State v. Reid (1987)

In State v. Reid, 204 Conn. 52, 526 A.2d 528 (1987), the defendant pleaded guilty to one count of robbery in the first degree and one count of larceny in the first degree. In exchange for the plea, the defendant, who was cooperating with the prosecuting authorities, entered into an agreement with the state for a sentence of fifteen to eighteen years, with the right to argue for less at sentencing. State v. Reid, supra, 204 Conn. at 53. At the time of sentencing, the state recommended a sentence of fifteen years, the minimum under the plea agreement. Id. The sentencing judge, who was a different judge than the judge who had accepted the defendant's plea, sentenced the defendant to twenty years incarceration on each count, to run concurrently, suspended after ten years, plus five years of probation. Id. The defendant appealed from the judgment, claiming that the sentence did not comply with the terms of the plea agreement that he had entered into with the state.
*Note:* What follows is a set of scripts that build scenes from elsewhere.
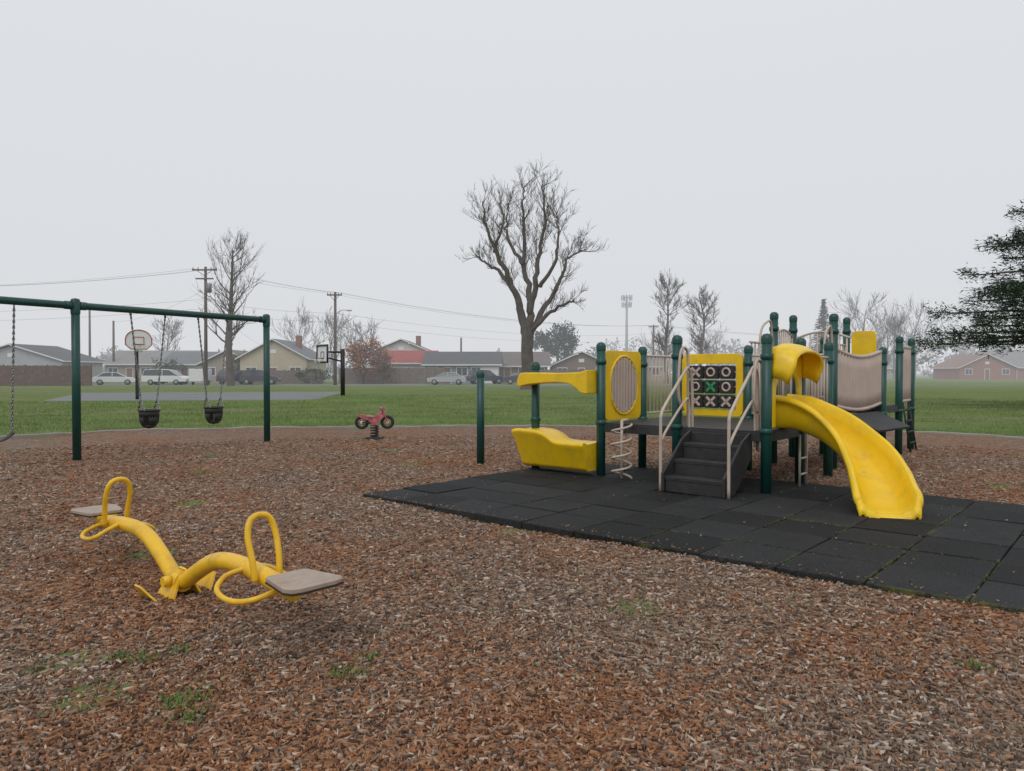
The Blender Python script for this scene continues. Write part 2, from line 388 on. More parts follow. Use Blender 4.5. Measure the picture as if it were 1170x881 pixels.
f=np.where(NR.rand(n)<.55,np.abs(NR.randn(n))*.09,NR.rand(n)*4.2); 
xx=C0[0]+u2[0]*e+v2[0]*f; yy=C0[1]+u2[1]*e+v2[1]*f
make_chips('mulch_debris',xx,yy,np.full(n,MZ+.004),.006+.018*NR.rand(n),.003+.005*NR.rand(n),chipcols(xx,yy,n)*.7,.1)
n=3800; e=2.6+10*NR.rand(n)**.8; f=4.2*NR.rand(n); sel=NR.rand(n)<.55
e=np.where(sel,np.round(e/.61)*.61,e); f=np.where(sel,f,np.round(f/.61)*.61)
keep=(np.sin(e*2.1+f*3)+np.sin(f*1.7-e*3.3+1)+NR.randn(n)*.4+.12*(e-5))>.75; e=e[keep];f=f[keep];n=len(e)
e=e+NR.randn(n)*.007; f=f+NR.randn(n)*.007
blades('moss_tufts',C0[0]+u2[0]*e+v2[0]*f,C0[1]+u2[1]*e+v2[1]*f,np.full(n,MZ-.008),.010+.014*NR.rand(n),np.full(n,.010),mossm,1.3)

# ------------------------------------------------------------------ play structure
U=Vector((.755,-.656,0)); W=Vector((.656,.755,0)); UP=Vector((0,0,1))
P2=Vector((1.23,10.16,0))
def c(i,j,z=0): return P2+U*1.165*i+W*1.1*j+UP*z
PS=empty('play_structure')
posts=Bd()
def post(p,top,B=posts,r=.062,z0=0):
    B.tube([(p.x,p.y,z0),(p.x,p.y,top-.03)],r,green,16)
    B.lathe([(r+.005,top-.09),(r+.006,top-.05),(r+.005,top-.02),(r*.7,top+.012),(.001,top+.022)],(p.x,p.y,0),green,16)
def collar(p,z,B=posts,r=.062):
    B.lathe([(r+.001,z-.035),(r+.012,z-.03),(r+.012,z+.03),(r+.001,z+.035)],(p.x,p.y,0),green,16)
A=Vector((4.2,11.8,0));Bp=Vector((4.85,11.1,0));F=Vector((5.5,11.95,0));Cc=Vector((4.85,12.7,0))
Q10=Vector((6.25,12.4,0));Q11=Vector((6.95,13.2,0));Q12=Vector((7.6,14.0,0));D=Vector((6.25,13.75,0));E=Vector((5.55,13.1,0))
PL=[(c(-1,0),1.63),(c(0,0),1.89),(c(1,0),1.95),(c(2,0),1.93),(c(0,1),1.86),(c(2,1),1.92),(c(0,2),1.9),(c(1,2),1.88),(c(2,2),1.90),
    (A,2.44),(Bp,2.36),(Cc,2.46),(Q10,1.9),(Q11,2.12),(Q12,2.12),(D,2.5),(E,2.1)]
for p,t in PL:
    post(p,t); collar(p,.8); collar(p,t-.25)
for p in (c(1,1),F): posts.tube([(p.x,p.y,0),(p.x,p.y,.8)],.055,green,12)
posts.obj('posts',PS)
b=Bd(); lone=Vector((-.505,11.8,0)); post(lone,1.51,b); b.obj('steel_post')
DZ=.8
b=Bd()
def deck(pl,z):
    b.prism([(p.x,p.y) for p in pl],(0,0,z-.02),(1,0,0),(0,1,0),.04,black)
    for i in range(len(pl)):
        p,q=pl[i],pl[(i+1)%len(pl)]; m=(p+q)/2; b.box((m.x,m.y,z-.075),((q-p).length-.02,.03,.105),black,X=(q-p))
deck([c(0,0),c(1,0),c(2,0),c(2,1),c(2,2),c(1,2),c(0,2),c(0,1)],DZ)
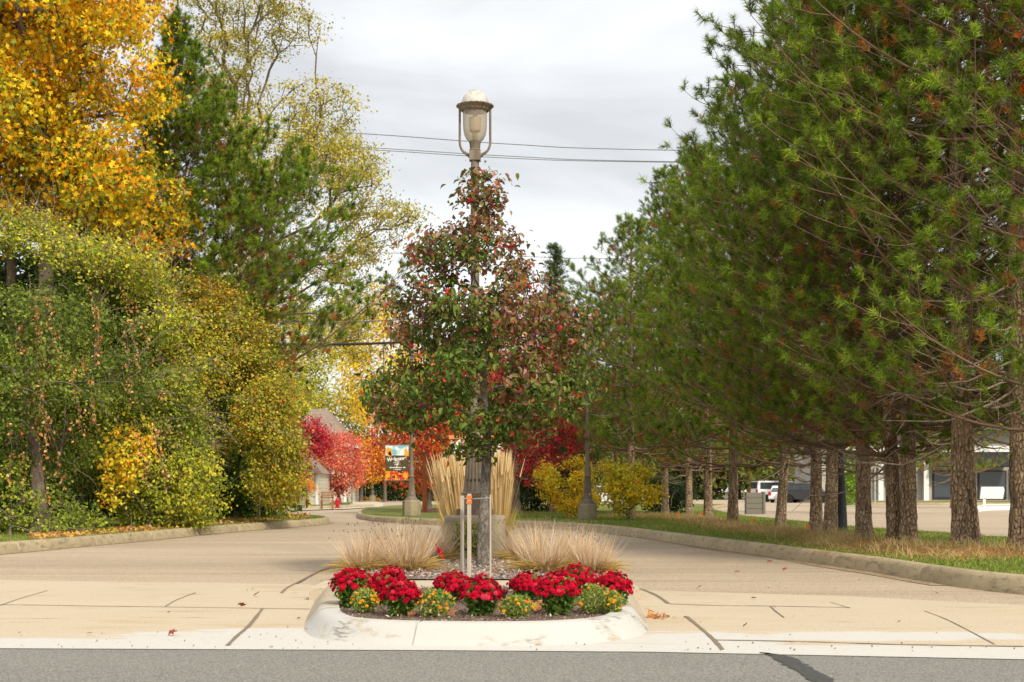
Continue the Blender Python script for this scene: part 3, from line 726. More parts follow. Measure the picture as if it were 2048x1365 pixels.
for (cx_, cz_, s_) in ((x0 + .10, zt - .16, .13), (x0 + .17, zt - .26, .10), (x1 - .06, zt - .26, .12), (x0 + .14, z1_ + .03, .09), (x1 - .10, zt - .14, .06), (x0 + .08, zb_ + .14, .1), (x1 - .10, zb_ + .15, .12)):
    k = 7; pts = []
    for j in range(2 * k):
        a = math.pi * j / k; q = s_ * (1 if j % 2 == 0 else .55); x = min(max(cx_ + q * math.cos(a), x0 + .005), x1 - .005); z = min(max(cz_ + q * math.sin(a) * 1.1, zb_ + .005), zt - .005); pts.append((x, z))
    mb.prism(pts, .003, 'y', -.010)
mb.build('leaf_print', OY, br)
def text(name, s, size, loc, mat, parent, rot=0.0, ext=.002, bold=0.0, rotz=0.0, align='CENTER', off=0.0):
    cu = bpy.data.curves.new('t', 'FONT'); cu.body = s; cu.size = size; cu.extrude = ext; cu.align_x = align; cu.align_y = 'CENTER'; cu.offset = bold
    ob = bpy.data.objects.new('t', cu); C.objects.link(ob)
    dg = bpy.context.evaluated_depsgraph_get(); me = bpy.data.meshes.new_from_object(ob.evaluated_get(dg))
    bpy.data.objects.remove(ob)
    o = link(name, me, mat, parent); o.location = loc; o.rotation_euler = (R(90), -rot, rotz)
    return o
xm = (x0 + x1) / 2
text('lettering', 'Welcome', .165, (xm - .01, -.012, bz(918.5)), WM, br, rot=R(6), bold=.006)
mb = MB(); rt = rng(9)                                            # two lines too small and soft to read in the photo
for (zc, xa, xb, h) in ((bz(935.6), x0 + .14, x1 - .13, .045), (bz(939.6), x0 + .27, x1 - .27, .032)):
    x = xa
    while x < xb:
        w = rt.uniform(.6, 1.0) * h * .8
        if rt.random() > .12: mb.box((x + w / 2, -.0085, zc), (w * .8, .004, h * rt.uniform(.65, 1)))
        x += w
mb.build('small_lettering', WM, br)
mb = MB(); ex, ez = xm + .0, bz(929.5)
r5 = rng(8)
for k in range(26):
    a = r5.uniform(0, 2 * math.pi); q = .13 * math.sqrt(r5.uniform(0.05, 1)); cx_, cz_ = ex + q * math.cos(a), ez + .04 + q * .8 * math.sin(a); s_ = .014
    mb.prism([(cx_ - s_, cz_), (cx_, cz_ - s_), (cx_ + s_, cz_), (cx_, cz_ + s_)], .003, 'y', -.011)
for a in (-.7, -.35, 0, .35, .7):
    dx, dz = math.sin(a) * .11, math.cos(a) * .11
    mb.prism([(ex - .006, ez - .05), (ex + .006, ez - .05), (ex + dx + .003, ez + dz), (ex + dx - .003, ez + dz)], .003, 'y', -.0115)
mb.prism([(ex - .012, ez - .13), (ex + .012, ez - .13), (ex + .008, ez - .02), (ex - .008, ez - .02)], .003, 'y', -.0112)
mb.build('tree_emblem', WM, br)
for zz in (zt + .012, zb_ - .012):
    mb = MB(); mb.tube([(x0 - .04, 0, zz), (.0, 0, zz)], .011, 6); mb.build('banner_arm', STEEL, br)

# ---------------------------------------------------------------- young tree on the island
PY_ = G(967, 1132, BZ)[1]
pbase = np.array(G(967, 1132, BZ))
prow = [(342, 930, 945), (360, 925, 1010), (400, 908, 1022), (455, 902, 1030), (478, 835, 1052), (500, 790, 1060), (560, 768, 1068), (590, 770, 1120), (620, 778, 1180), (680, 775, 1188), (745, 752, 1188), (800, 722, 1178), (840, 740, 1140), (868, 820, 1065), (900, 872, 1045), (914, 935, 1000)]
def pcol(P, cols, r):
    h = np.clip((P[:, 2] - 1.3) / 2.9, 0, 1)
    nz = .22 * np.sin(P[:, 0] * 4.1 + 1) + .18 * np.sin(P[:, 2] * 5.3 + P[:, 1] * 3)
    t = np.clip(h * .95 - .14 + nz + .22 * (P[:, 0] > -.1) * (P[:, 2] > 2.2), 0, 1)
    g = pick(r, [(4, (.075, .115, .02)), (3, (.11, .155, .028)), (2, (.045, .075, .014)), (1.5, (.18, .21, .045))], len(P))
    p = pick(r, [(3, (.20, .10, .055)), (4, (.17, .15, .035)), (2, (.27, .16, .13)), (1.5, (.30, .09, .04)), (1, (.12, .04, .05))], len(P))
    br_ = .5 + .28 * np.sin(P[:, 0] * 9 + P[:, 1] * 5 + 2) * np.sin(P[:, 2] * 8 + P[:, 1] * 7) + r.normal(size=len(P)) * .2
    c = np.where((br_ < t)[:, None], p, g)
    red = r.random(len(P)) < .018
    return np.where(red[:, None], pick(r, [(2, (.62, .03, .04)), (1, (.60, .13, .03))], len(P)), c)
T_ = F / PY_
def pp(px, py, dy=0): return np.array(A(px, py, PY_ + dy))
tree('young_tree', 'staked young ornamental tree with green and purple red leaves on the island', 'tree', pbase, prow, PY_, 470, 32, .095, .072, [(1, (.06, .12, .02))],
     trunk_pts=[pbase, pp(968, 1030), pp(973, 930), pp(974, 860), pp(966, 770), pp(975, 690), pp(966, 600)], r0=.074, shape='pear', seed=31, bark=PEARBARK,
     step=.09, r_tip=.0032, up=1.1, first=.22, flat=.8, hollow=.03, colfn=pcol, flare=1.12, plen=.35, minr=.0028, droop=.55, spread_along=2500, lobes=(110, .29))

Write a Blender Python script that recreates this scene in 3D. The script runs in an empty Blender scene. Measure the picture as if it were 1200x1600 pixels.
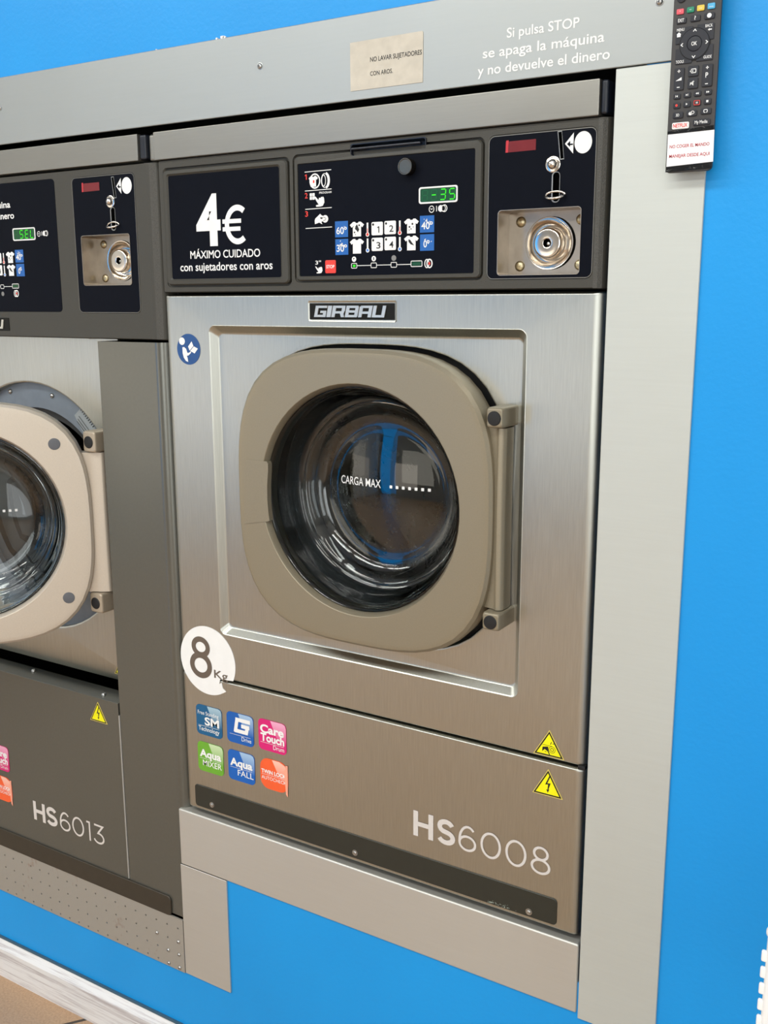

Id., 204 Conn. at 54. In setting aside the judgment, the Court held: "The sentence imposed, while it carried a lesser period of immediate incarceration than the sentence recommended by the state's attorney, potentially required the defendant to serve five years more than he had bargained for. Further, the plea agreement did not include a period of probation and there is nothing to indicate that a period of probation had been agreed to or anticipated by the defendant. "A suspended sentence and a period of probation are not inconsequential adjuncts of the sentence imposed that can be ignored or, like castor oil, be considered to have been administered for the defendant's own good. Probation is a criminal sentence and the conditions attached to probation involve serious restraints on a probationer's life-style, associations, movements and activities. . . . Violations of those conditions, furthermore, would expose the defendant to a sentence substantially in excess of the agreed upon sentence which induced his . . . pleas." Id., 204 Conn. at 55-57. In Reid, the plea agreement that the defendant entered into was a straight sentence, confinement for a period of fifteen to eighteen years. As the Court noted, "there was nothing to indicate that a period of probation had been agreed to or anticipated by the defendant." Id., at 55.